General Motors do Brasil has launched a sedan called the 'new Vectra' as its top Brazilian-made model but, despite the name, the new car is not the third generation Opel-designed European Vectra (sold worldwide as an Opel, Vauxhall, Holden and Chevrolet).

The new car was developed in Brazil on the platform of the locally-built Zafira minivan model - stretched previous-generation Astra underpinnings - to reduce production costs.

GM spent about $US190 million developing the new car which is assembled in its São Caetano do Sul plant, in São Paulo state, where the previous-generation European-design Vectra was made.

A product of GM's Brazilian design centre, the new Vectra shares windscreen and front doors with the latest European-made Astra (built mainly in Belgium and England and also a global export car).

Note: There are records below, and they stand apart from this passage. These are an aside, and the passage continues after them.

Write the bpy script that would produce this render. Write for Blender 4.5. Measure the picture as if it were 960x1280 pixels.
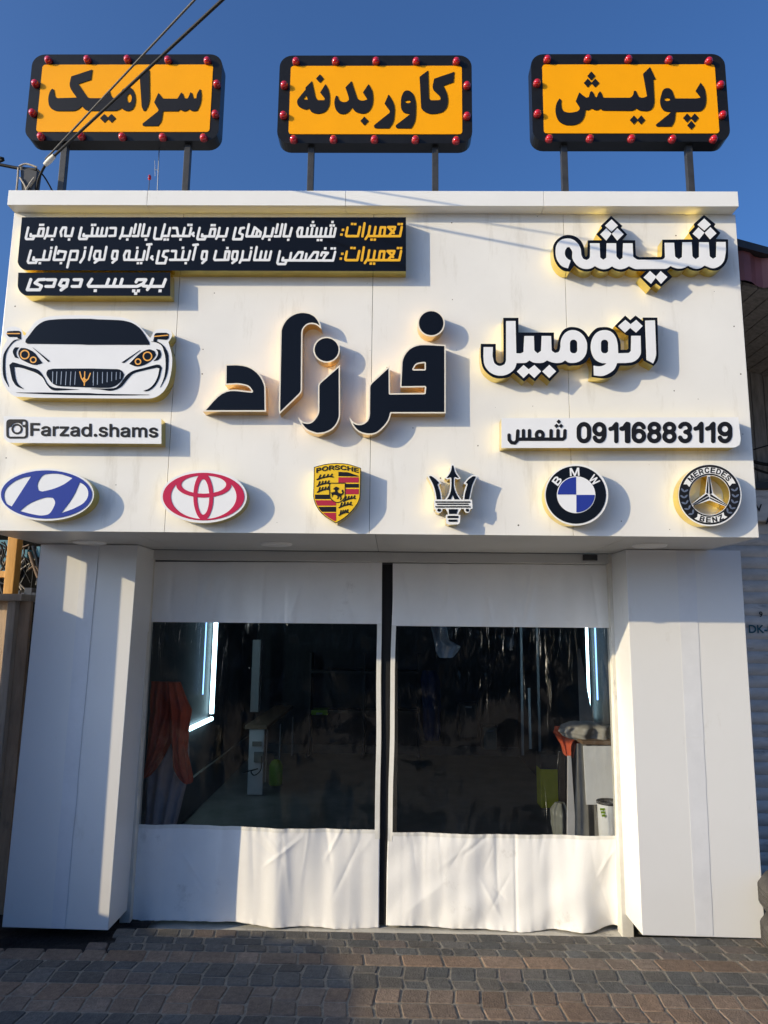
import bpy, bmesh, math, random
import numpy as np
from mathutils import Vector, Matrix, noise
from mathutils.geometry import delaunay_2d_cdt

random.seed(7)
for o in list(bpy.data.objects): bpy.data.objects.remove(o)
scn = bpy.context.scene
COL = scn.collection
R = math.radians

# ---------------------------------------------------------------- camera
CAM = np.array((0.0, -3.614, 1.65)); PITCH, YAW, ROLL, FPX = 0.16, -0.0153, 0.011, 889.9
cy, sy, cp, sp, cr, sr = math.cos(YAW), math.sin(YAW), math.cos(PITCH), math.sin(PITCH), math.cos(ROLL), math.sin(ROLL)
FWD = np.array((sy*cp, cy*cp, sp)); RGT0 = np.array((cy, -sy, 0.0)); UP0 = np.cross(RGT0, FWD)
RGT = RGT0*cr + UP0*sr; UP = UP0*cr - RGT0*sr
cam = bpy.data.objects.new('camera', bpy.data.cameras.new('camera')); COL.objects.link(cam)
cam.matrix_world = Matrix(((RGT[0], UP[0], -FWD[0], CAM[0]), (RGT[1], UP[1], -FWD[1], CAM[1]), (RGT[2], UP[2], -FWD[2], CAM[2]), (0, 0, 0, 1)))
cam.data.sensor_fit = 'VERTICAL'; cam.data.sensor_height = 36.0; cam.data.lens = FPX/1280*36.0
cam.data.clip_start = 0.05; cam.data.clip_end = 2000
scn.camera = cam
def ray(x, y): return FWD + (x-480)/FPX*RGT - (y-640)/FPX*UP
def at(x, y, Y):
    d = ray(x, y); p = CAM + d*((Y-CAM[1])/d[1]); return Vector(p)
def atZ(x, y, Z):
    d = ray(x, y); p = CAM + d*((Z-CAM[2])/d[2]); return Vector(p)
def atX(x, y, X):
    d = ray(x, y); p = CAM + d*((X-CAM[0])/d[0]); return Vector(p)

# ---------------------------------------------------------------- light
SUN = Vector((1.9, 1.0, -0.72)).normalized()          # the way the sunlight travels
wld = bpy.data.worlds.new('World'); scn.world = wld; wld.use_nodes = True
nt = wld.node_tree; nt.nodes.clear()
sky = nt.nodes.new('ShaderNodeTexSky'); sky.sky_type = 'NISHITA'; sky.sun_disc = False
sky.sun_elevation = math.asin(-SUN.z); sky.sun_rotation = math.atan2(-SUN.x, -SUN.y)
sky.altitude = 0; sky.air_density = 1.0; sky.dust_density = 5.0; sky.ozone_density = 9.0
bg = nt.nodes.new('ShaderNodeBackground'); bg.inputs[1].default_value = 0.15
wo = nt.nodes.new('ShaderNodeOutputWorld'); nt.links.new(sky.outputs[0], bg.inputs[0]); nt.links.new(bg.outputs[0], wo.inputs[0])
sl = bpy.data.lights.new('sun', 'SUN'); sl.energy = 3.2; sl.angle = R(0.5); sl.color = (1.0, 0.83, 0.54)
so = bpy.data.objects.new('sun', sl); COL.objects.link(so); so.rotation_euler = SUN.to_track_quat('-Z', 'Y').to_euler(); so.location = (-9, -6, 9)
scn.view_settings.view_transform = 'Standard'; scn.view_settings.look = 'None'
scn.view_settings.exposure = 0.47; scn.view_settings.gamma = 1.0; scn.view_settings.use_curve_mapping = False
cyc = scn.cycles; cyc.use_denoising = True; cyc.max_bounces = 8; cyc.diffuse_bounces = 4; cyc.glossy_bounces = 4
cyc.transparent_max_bounces = 16; cyc.sample_clamp_indirect = 6.0; cyc.caustics_reflective = True; cyc.blur_glossy = 0.3

# ---------------------------------------------------------------- materials
def mat(name, col, rough=0.5, metal=0.0, spec=0.5, var=0.0, vscale=6.0, stretch=(1, 1, 1), bump=0.0, bscale=60.0, emit=None, estr=0.0, coat=0.0, dirt=None, speck=False, rvar=0.0):
    m = bpy.data.materials.new(name); m.use_nodes = True; t = m.node_tree; b = t.nodes['Principled BSDF']
    b.inputs['Roughness'].default_value = rough; b.inputs['Metallic'].default_value = metal
    b.inputs['Specular IOR Level'].default_value = spec; b.inputs['Coat Weight'].default_value = coat
    b.inputs['Coat Roughness'].default_value = 0.04
    col = tuple(col[:3]) + (1,)
    b.inputs['Base Color'].default_value = col
    tc = t.nodes.new('ShaderNodeTexCoord'); mp = t.nodes.new('ShaderNodeMapping'); mp.inputs['Scale'].default_value = stretch
    t.links.new(tc.outputs['Object'], mp.inputs[0])
    cur = None
    if var:
        n = t.nodes.new('ShaderNodeTexNoise'); n.inputs['Scale'].default_value = vscale; n.inputs['Detail'].default_value = 6; n.inputs['Roughness'].default_value = 0.62
        t.links.new(mp.outputs[0], n.inputs[0])
        mx = t.nodes.new('ShaderNodeMix'); mx.data_type = 'RGBA'
        rp = t.nodes.new('ShaderNodeMapRange'); rp.inputs[1].default_value = 0.3; rp.inputs[2].default_value = 0.7
        t.links.new(n.outputs[0], rp.inputs[0]); t.links.new(rp.outputs[0], mx.inputs[0])
        mx.inputs[6].default_value = tuple(c*(1-var) for c in col[:3]) + (1,)
        mx.inputs[7].default_value = tuple(min(1, c*(1+var)) for c in col[:3]) + (1,)
        cur = mx.outputs[2]
        if rvar:
            rr = t.nodes.new('ShaderNodeMapRange'); rr.inputs[1].default_value = 0.3; rr.inputs[2].default_value = 0.7
            rr.inputs[3].default_value = rough-rvar; rr.inputs[4].default_value = rough+rvar
            t.links.new(n.outputs[0], rr.inputs[0]); t.links.new(rr.outputs[0], b.inputs['Roughness'])
    if dirt:
        dcol, dscale, thr, dst = dirt
        mp2 = t.nodes.new('ShaderNodeMapping'); mp2.inputs['Scale'].default_value = dst; t.links.new(tc.outputs['Object'], mp2.inputs[0])
        n = t.nodes.new('ShaderNodeTexNoise'); n.inputs['Scale'].default_value = dscale; n.inputs['Detail'].default_value = 8; n.inputs['Roughness'].default_value = 0.7
        t.links.new(mp2.outputs[0], n.inputs[0])
        rp = t.nodes.new('ShaderNodeMapRange'); rp.inputs[1].default_value = thr; rp.inputs[2].default_value = thr+0.18; t.links.new(n.outputs[0], rp.inputs[0])
        mx = t.nodes.new('ShaderNodeMix'); mx.data_type = 'RGBA'; t.links.new(rp.outputs[0], mx.inputs[0])
        if cur: t.links.new(cur, mx.inputs[6])
        else: mx.inputs[6].default_value = col
        mx.inputs[7].default_value = tuple(dcol) + (1,); cur = mx.outputs[2]
    if speck:
        v = t.nodes.new('ShaderNodeTexVoronoi'); v.voronoi_dimensions = '2D'; v.inputs['Scale'].default_value = 4.2; v.inputs['Randomness'].default_value = 1.0
        sx_ = t.nodes.new('ShaderNodeSeparateXYZ'); cx_ = t.nodes.new('ShaderNodeCombineXYZ'); t.links.new(tc.outputs['Object'], sx_.inputs[0]); t.links.new(sx_.outputs[0], cx_.inputs[0]); t.links.new(sx_.outputs[2], cx_.inputs[1]); t.links.new(cx_.outputs[0], v.inputs[0])
        n2 = t.nodes.new('ShaderNodeTexWhiteNoise'); t.links.new(v.outputs['Position'], n2.inputs[0])
        ml = t.nodes.new('ShaderNodeMath'); ml.operation = 'MULTIPLY'; ml.inputs[1].default_value = 0.030; t.links.new(n2.outputs[0], ml.inputs[0])
        sb = t.nodes.new('ShaderNodeMath'); sb.operation = 'SUBTRACT'; sb.inputs[1].default_value = 0.010; t.links.new(ml.outputs[0], sb.inputs[0])
        lt = t.nodes.new('ShaderNodeMath'); lt.operation = 'LESS_THAN'; t.links.new(v.outputs['Distance'], lt.inputs[0]); t.links.new(sb.outputs[0], lt.inputs[1])
        mx = t.nodes.new('ShaderNodeMix'); mx.data_type = 'RGBA'; t.links.new(lt.outputs[0], mx.inputs[0])
        if cur: t.links.new(cur, mx.inputs[6])
        else: mx.inputs[6].default_value = col
        mx.inputs[7].default_value = (0.13, 0.11, 0.09, 1); cur = mx.outputs[2]
    if cur: t.links.new(cur, b.inputs['Base Color'])
    if bump:
        n = t.nodes.new('ShaderNodeTexNoise'); n.inputs['Scale'].default_value = bscale; n.inputs['Detail'].default_value = 5
        t.links.new(mp.outputs[0], n.inputs[0])
        bp = t.nodes.new('ShaderNodeBump'); bp.inputs['Strength'].default_value = bump; bp.inputs['Distance'].default_value = 0.01
        t.links.new(n.outputs[0], bp.inputs['Height']); t.links.new(bp.outputs[0], b.inputs['Normal'])
    if emit:
        b.inputs['Emission Color'].default_value = tuple(emit) + (1,); b.inputs['Emission Strength'].default_value = estr
    return m
M = {}
M['panel'] = mat('white_composite_panel', (0.79, 0.77, 0.725), 0.25, var=0.045, vscale=1.6, bump=0.06, bscale=3.0, dirt=((0.64, 0.61, 0.55), 3.2, 0.55, (2.6, 1.0, 0.45)), speck=True)
M['ledge'] = mat('white_ledge_panel', (0.82, 0.81, 0.78), 0.35, var=0.03, vscale=2.0, dirt=((0.5, 0.47, 0.42), 5.0, 0.66, (1, 1, 0.5)))
M['pillar'] = mat('satin_pillar_panel', (0.70, 0.695, 0.68), 0.33, var=0.025, vscale=1.5, bump=0.04, bscale=2.0, dirt=((0.56, 0.54, 0.50), 4.0, 0.63, (1.5, 1.0, 0.5)))
M['pillar_strip'] = mat('pillar_joint_strip', (0.655, 0.66, 0.675), 0.42, var=0.05, vscale=8.0, bump=0.10, bscale=14.0)
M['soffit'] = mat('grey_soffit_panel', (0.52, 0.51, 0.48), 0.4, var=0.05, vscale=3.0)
M['frame'] = mat('painted_door_frame', (0.62, 0.59, 0.52), 0.5, var=0.08, vscale=10, dirt=((0.10, 0.085, 0.07), 7.0, 0.60, (3.0, 3.0, 0.6)))
M['gold'] = mat('brass_mirror_edge', (0.88, 0.68, 0.18), 0.13, metal=1.0, var=0.12, vscale=14, bump=0.25, bscale=22)
M['gold_deep'] = mat('copper_gold_edge', (0.93, 0.60, 0.22), 0.12, metal=1.0, var=0.12, vscale=14, bump=0.3, bscale=22)
M['rim'] = mat('cream_letter_rim', (0.82, 0.75, 0.62), 0.25, spec=0.6)
M['silver'] = mat('white_letter_rim', (0.82, 0.81, 0.78), 0.25)
M['black'] = mat('gloss_black_acrylic', (0.006, 0.007, 0.010), 0.06, spec=0.20, bump=0.02, bscale=2.5)
M['ink'] = mat('matt_black_vinyl', (0.012, 0.012, 0.014), 0.45, spec=0.2)
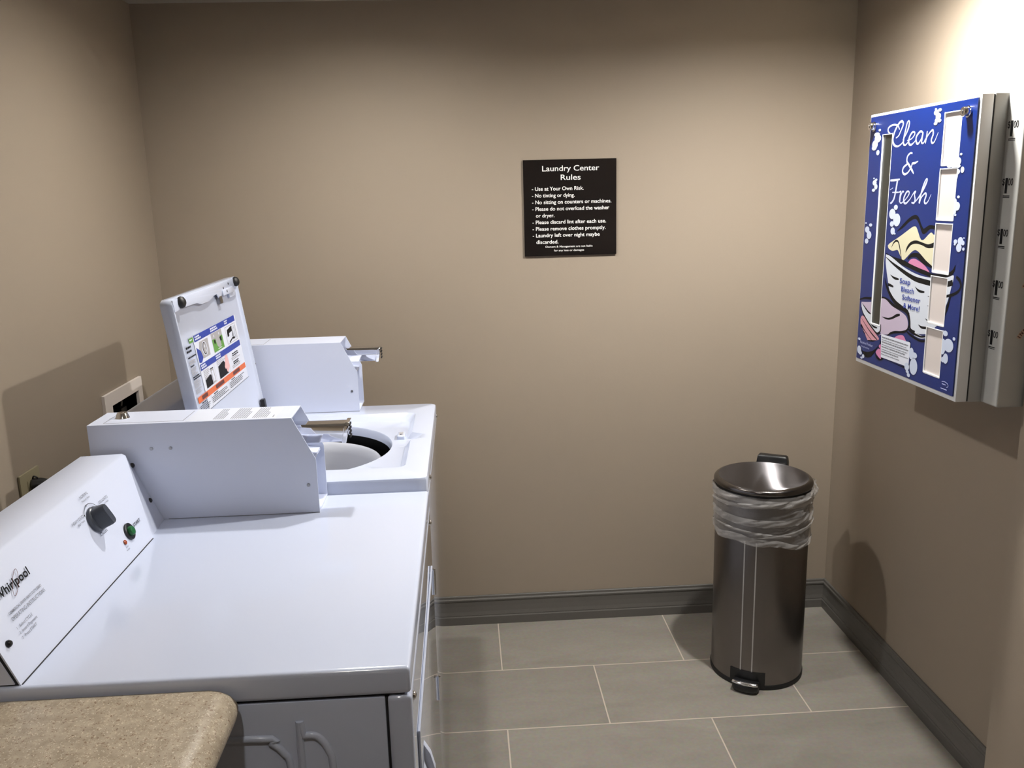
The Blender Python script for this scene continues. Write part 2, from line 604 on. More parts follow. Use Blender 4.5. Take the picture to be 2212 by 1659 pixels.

"[The new Vectra] is a car with innovative style and high technology, but its costs are compatible with Brazilian reality", said General Motors do Brasil president Ray Young.

The Brazilian-made sedan is the same length (4,618mm) and on the same 2,703mm wheelbase as the current European Vectra but is 70mm narrower. The 526-litre luggage compartment is six litres roomier than the German-made car.

Brazilian buyers are offered two flex-fuel engines. One is the two-litre eight-valve engine from the Brazilian-made Astra and Zafira ranges and, in the Vectra, power varies between 121hp and 127hp depending on the fuel.

The other engine is a new 2.4-litre 16-valve unit that develops 150hp on alcohol [cheers!] and 146hp on petrol.

GM expects to sell about 13,500 units in Brazil by the end of the year and took orders for 4,200 during a one month 'you can look but you can't drive it' pre-launch sales campaign targeted at selected consumer groups.

The 2006 sales target is 37,000 units and key local competitors are the Toyota Camry, Honda Accord, Ford Mondeo and Citroën C5.

GM has specified the car for export to other Latin America countries but an insider told just-auto it would wait for the government to act over the rising value of Brazilian currency against the dollar before finalising any deals.

GM has blamed the growth of the Brazilian real for slowing export sales and has recently reduced the number of cars it ships.